[Records from a data source]

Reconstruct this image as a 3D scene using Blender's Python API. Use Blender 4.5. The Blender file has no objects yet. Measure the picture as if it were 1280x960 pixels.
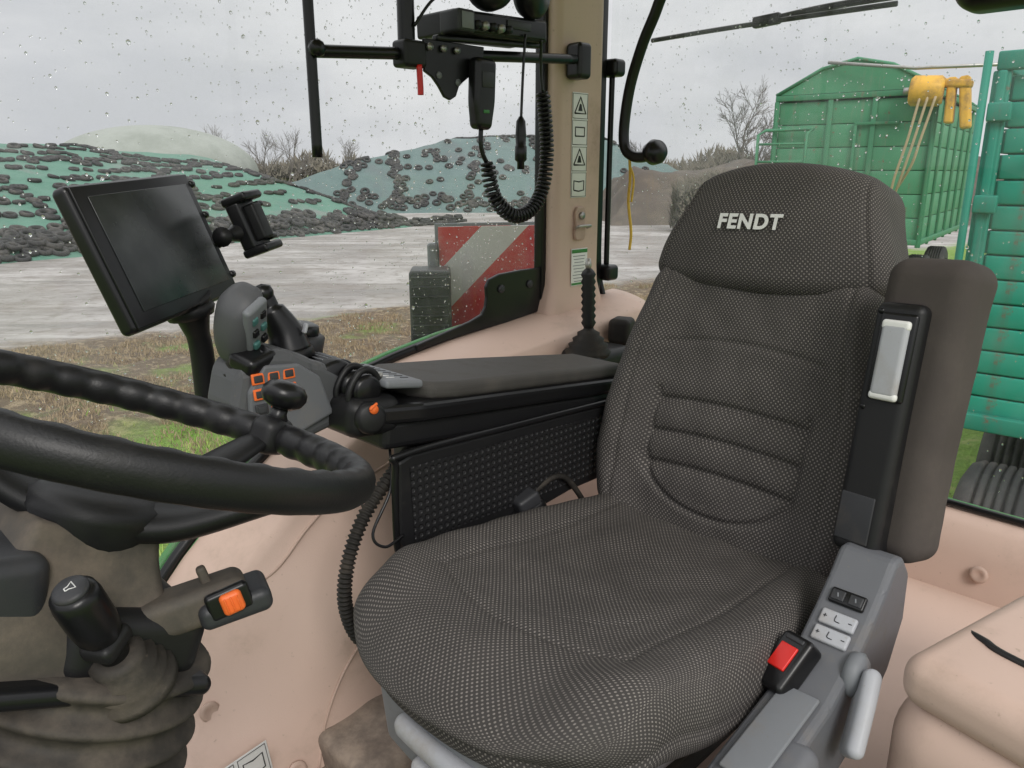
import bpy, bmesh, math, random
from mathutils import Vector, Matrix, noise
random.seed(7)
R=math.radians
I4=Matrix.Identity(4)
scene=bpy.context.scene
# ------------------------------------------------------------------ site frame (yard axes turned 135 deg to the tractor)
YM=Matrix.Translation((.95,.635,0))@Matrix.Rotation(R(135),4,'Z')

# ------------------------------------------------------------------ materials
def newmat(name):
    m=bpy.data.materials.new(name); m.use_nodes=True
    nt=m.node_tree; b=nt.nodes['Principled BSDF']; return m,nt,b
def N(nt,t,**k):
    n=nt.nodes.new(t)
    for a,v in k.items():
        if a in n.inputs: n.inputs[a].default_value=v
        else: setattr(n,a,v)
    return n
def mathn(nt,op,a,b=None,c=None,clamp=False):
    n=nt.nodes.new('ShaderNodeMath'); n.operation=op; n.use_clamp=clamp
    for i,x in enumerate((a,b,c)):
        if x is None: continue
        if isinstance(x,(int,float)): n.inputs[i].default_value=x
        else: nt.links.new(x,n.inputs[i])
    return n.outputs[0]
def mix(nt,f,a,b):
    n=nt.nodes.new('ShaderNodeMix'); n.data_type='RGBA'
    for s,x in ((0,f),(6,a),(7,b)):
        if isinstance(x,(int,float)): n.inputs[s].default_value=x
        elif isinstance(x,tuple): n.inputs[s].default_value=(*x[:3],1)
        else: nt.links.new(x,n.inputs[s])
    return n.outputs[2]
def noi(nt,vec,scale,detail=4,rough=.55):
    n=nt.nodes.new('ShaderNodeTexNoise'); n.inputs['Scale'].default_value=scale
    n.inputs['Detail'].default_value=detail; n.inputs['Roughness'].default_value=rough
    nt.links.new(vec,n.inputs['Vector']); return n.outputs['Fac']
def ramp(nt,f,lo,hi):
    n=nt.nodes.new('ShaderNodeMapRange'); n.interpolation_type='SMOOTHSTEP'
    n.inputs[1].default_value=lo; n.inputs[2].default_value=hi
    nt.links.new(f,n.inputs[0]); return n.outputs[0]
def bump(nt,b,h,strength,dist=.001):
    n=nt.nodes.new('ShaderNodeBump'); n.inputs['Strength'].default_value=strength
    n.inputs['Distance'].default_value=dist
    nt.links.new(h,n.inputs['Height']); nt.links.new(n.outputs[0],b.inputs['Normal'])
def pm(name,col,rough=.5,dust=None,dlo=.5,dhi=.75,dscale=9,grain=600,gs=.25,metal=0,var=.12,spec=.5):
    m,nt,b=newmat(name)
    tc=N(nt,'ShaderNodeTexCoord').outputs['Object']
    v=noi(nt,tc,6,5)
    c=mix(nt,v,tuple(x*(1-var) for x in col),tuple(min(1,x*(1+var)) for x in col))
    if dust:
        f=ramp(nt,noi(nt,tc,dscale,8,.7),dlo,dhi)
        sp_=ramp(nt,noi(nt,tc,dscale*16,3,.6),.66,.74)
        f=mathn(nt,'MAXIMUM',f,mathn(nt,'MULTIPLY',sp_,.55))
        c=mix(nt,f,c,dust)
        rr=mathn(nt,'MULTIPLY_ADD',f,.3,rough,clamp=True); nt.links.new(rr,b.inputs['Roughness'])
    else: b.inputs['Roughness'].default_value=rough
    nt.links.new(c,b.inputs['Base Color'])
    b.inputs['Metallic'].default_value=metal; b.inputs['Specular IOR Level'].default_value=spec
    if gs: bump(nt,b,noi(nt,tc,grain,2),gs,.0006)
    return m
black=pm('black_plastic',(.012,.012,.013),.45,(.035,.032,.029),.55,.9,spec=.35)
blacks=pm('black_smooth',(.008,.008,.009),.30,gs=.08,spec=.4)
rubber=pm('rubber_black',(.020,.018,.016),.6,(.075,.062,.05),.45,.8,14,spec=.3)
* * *
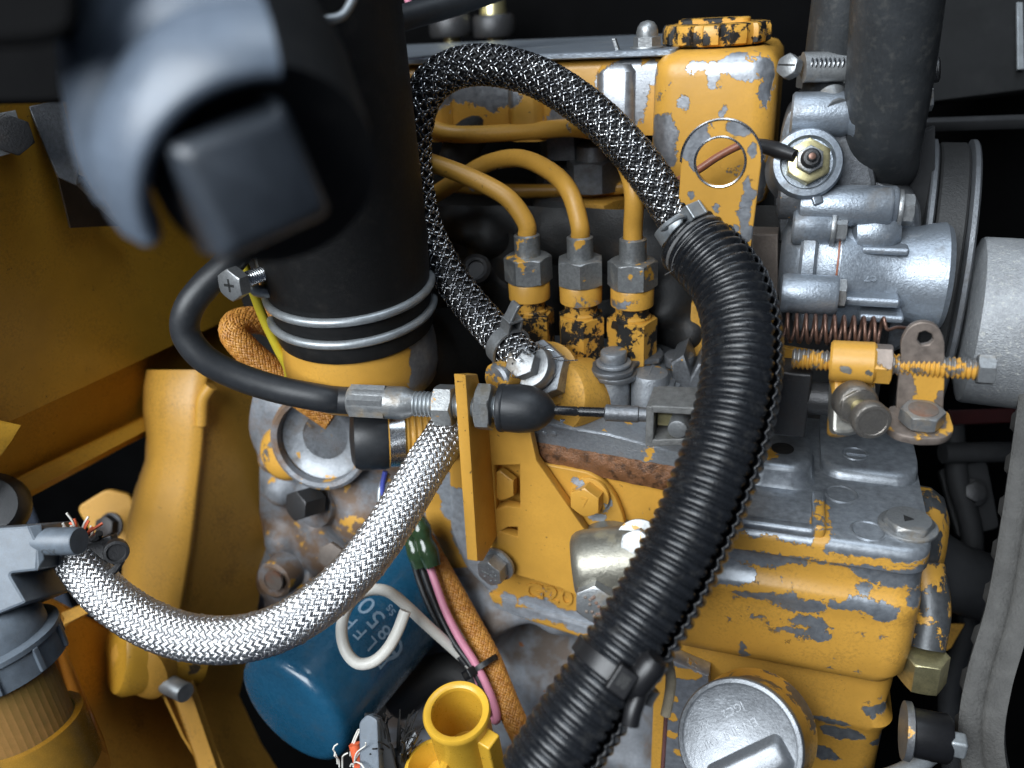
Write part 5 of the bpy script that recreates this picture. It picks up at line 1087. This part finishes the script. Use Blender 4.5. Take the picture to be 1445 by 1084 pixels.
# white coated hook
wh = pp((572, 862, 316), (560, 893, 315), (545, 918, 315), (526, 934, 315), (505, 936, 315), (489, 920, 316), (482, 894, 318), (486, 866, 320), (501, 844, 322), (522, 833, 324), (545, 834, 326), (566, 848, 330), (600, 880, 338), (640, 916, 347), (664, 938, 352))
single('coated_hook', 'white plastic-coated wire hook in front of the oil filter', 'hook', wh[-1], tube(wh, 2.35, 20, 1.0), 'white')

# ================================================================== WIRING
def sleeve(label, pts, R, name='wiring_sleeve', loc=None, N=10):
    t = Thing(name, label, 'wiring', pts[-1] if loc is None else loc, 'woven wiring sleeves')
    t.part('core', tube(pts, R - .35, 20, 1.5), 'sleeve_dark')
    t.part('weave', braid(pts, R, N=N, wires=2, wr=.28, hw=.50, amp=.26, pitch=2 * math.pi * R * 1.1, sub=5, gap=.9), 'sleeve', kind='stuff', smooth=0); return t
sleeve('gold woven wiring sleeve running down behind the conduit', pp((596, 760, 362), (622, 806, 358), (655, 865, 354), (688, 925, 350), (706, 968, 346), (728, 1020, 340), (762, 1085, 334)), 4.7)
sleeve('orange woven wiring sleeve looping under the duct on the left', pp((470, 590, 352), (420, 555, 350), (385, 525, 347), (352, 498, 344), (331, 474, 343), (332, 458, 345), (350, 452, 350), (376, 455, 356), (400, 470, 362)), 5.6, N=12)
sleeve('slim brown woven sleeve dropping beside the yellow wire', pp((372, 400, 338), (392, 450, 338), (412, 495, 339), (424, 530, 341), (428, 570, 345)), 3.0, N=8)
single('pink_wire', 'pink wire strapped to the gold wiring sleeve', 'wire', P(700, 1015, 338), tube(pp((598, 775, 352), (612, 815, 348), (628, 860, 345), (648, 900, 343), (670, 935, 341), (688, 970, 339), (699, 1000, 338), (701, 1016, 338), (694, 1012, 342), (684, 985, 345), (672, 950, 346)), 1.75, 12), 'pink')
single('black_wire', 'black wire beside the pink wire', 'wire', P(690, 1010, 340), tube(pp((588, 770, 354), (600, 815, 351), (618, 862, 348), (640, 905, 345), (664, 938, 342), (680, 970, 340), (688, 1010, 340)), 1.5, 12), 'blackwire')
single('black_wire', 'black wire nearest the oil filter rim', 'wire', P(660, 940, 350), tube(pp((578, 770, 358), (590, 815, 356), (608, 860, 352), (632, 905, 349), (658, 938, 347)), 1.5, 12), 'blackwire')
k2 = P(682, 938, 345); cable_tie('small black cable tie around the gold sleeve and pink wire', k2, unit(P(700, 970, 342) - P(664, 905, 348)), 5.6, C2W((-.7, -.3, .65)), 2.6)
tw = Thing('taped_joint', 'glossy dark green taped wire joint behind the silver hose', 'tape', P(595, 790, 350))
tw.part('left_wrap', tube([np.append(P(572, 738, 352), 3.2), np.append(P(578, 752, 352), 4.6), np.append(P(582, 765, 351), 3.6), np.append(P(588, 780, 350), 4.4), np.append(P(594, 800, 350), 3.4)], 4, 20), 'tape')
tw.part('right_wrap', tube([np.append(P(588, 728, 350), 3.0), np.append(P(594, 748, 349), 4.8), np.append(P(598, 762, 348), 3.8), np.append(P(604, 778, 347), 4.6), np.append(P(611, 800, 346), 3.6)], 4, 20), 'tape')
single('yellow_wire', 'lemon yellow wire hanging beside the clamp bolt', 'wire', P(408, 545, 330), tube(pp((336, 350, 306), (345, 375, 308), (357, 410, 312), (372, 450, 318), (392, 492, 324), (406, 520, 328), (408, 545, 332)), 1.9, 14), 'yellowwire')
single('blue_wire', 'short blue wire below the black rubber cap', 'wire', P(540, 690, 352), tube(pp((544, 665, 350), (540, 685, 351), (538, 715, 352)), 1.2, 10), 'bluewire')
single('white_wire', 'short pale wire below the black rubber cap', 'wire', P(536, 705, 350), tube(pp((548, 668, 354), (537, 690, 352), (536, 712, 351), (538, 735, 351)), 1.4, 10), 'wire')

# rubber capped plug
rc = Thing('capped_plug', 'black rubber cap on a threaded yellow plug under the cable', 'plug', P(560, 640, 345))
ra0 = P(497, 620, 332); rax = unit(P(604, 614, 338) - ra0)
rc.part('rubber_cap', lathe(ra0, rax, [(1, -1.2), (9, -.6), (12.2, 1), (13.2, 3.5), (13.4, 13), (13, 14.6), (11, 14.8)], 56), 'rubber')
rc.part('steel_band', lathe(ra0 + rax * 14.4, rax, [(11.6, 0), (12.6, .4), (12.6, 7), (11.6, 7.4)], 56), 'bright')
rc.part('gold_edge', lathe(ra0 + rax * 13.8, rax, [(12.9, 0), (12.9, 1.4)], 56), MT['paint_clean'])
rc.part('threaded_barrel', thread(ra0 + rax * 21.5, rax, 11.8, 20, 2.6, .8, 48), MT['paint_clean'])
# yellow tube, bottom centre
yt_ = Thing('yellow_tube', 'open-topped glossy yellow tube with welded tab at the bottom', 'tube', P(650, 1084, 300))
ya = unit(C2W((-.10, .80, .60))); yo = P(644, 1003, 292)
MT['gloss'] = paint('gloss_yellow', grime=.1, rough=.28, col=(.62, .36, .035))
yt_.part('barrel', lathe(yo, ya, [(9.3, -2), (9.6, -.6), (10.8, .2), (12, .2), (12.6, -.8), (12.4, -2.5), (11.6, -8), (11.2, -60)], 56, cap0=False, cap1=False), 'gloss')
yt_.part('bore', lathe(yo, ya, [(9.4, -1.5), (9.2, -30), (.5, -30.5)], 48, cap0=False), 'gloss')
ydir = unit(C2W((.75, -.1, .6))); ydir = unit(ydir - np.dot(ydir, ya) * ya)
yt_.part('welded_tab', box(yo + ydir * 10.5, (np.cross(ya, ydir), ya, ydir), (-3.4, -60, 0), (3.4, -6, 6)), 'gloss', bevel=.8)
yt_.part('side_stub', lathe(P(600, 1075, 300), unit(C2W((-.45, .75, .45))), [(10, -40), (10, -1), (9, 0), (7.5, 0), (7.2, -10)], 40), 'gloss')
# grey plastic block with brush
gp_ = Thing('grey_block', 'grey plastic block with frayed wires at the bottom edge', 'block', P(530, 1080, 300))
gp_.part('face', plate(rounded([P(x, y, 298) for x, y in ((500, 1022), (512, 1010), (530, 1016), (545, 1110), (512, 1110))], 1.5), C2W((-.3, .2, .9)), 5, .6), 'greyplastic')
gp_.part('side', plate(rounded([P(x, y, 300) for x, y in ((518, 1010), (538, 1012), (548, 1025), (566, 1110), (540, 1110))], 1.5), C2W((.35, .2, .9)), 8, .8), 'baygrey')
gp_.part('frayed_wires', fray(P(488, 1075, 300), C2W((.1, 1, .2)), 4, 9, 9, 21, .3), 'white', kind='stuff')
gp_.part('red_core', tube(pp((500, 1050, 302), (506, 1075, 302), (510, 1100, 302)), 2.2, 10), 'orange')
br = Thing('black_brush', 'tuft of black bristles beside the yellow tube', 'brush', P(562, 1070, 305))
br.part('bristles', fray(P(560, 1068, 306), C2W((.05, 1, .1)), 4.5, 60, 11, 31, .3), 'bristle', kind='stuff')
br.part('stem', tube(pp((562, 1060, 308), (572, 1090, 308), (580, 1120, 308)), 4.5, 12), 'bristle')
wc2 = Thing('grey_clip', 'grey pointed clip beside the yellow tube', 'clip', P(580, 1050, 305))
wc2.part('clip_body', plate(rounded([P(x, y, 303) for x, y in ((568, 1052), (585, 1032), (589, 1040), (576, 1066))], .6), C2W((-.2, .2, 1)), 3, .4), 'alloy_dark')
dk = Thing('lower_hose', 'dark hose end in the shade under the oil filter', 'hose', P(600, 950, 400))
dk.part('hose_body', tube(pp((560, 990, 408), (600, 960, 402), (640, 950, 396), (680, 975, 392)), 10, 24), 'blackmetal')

* [GOAL] Using the data above, reproduce exactly the lines from the line that contains "Write part 5" through the line that contains "single('coated_hook', 'white plastic-coated", including both.

* [CORRECT RESPONSE]
Write part 5 of the bpy script that recreates this picture. It picks up at line 1087. This part finishes the script. Use Blender 4.5. Take the picture to be 1445 by 1084 pixels.
# white coated hook
wh = pp((572, 862, 316), (560, 893, 315), (545, 918, 315), (526, 934, 315), (505, 936, 315), (489, 920, 316), (482, 894, 318), (486, 866, 320), (501, 844, 322), (522, 833, 324), (545, 834, 326), (566, 848, 330), (600, 880, 338), (640, 916, 347), (664, 938, 352))
single('coated_hook', 'white plastic-coated wire hook in front of the oil filter', 'hook', wh[-1], tube(wh, 2.35, 20, 1.0), 'white')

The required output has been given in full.